Well it took several hours but was fun transcribing the old family vinyl records from 1943 that I just got digitized. (See photo of my aunt Esther and her husband Les who made the records.) My aunts, uncles and parents all talked of many World War II issues: blackouts in California on the coast, Pearl Harbor's aftermath, gas rationing, etc. My uncle was working in an aircraft factory making planes "to shoot down Hitler." My dad was a dispatcher on the Union Pacific railroad in Utah helping move the trains to the coasts loaded with troops and supplies.

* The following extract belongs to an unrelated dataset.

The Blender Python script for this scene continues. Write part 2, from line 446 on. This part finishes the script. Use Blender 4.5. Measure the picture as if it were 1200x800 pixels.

It was quite a world then. Don't think I would have liked to live then, well actually I was there but only three years old. My uncle tried to get me to sing a song on the record: called "Johnny shot a zero." Don't think I've ever heard it, but it was about shooting down Japanese planes as they had joined the conflict and bombed Hawaii. California was worried they were next to be bombed. Can't help but think that times were tougher then with such a huge war in many different locations. But people didn't loose their hope for a better future and we can learn from that.
That was the message of many of the conference talks I heard today...having hope in the future and faith in God. A message that applies to all times. Life was difficult then economically as the government was trying to get everyone to buy war bonds to support the war, and food and gas were rationed. There were shortages everywhere but people adjusted and survived. They just made the best of it.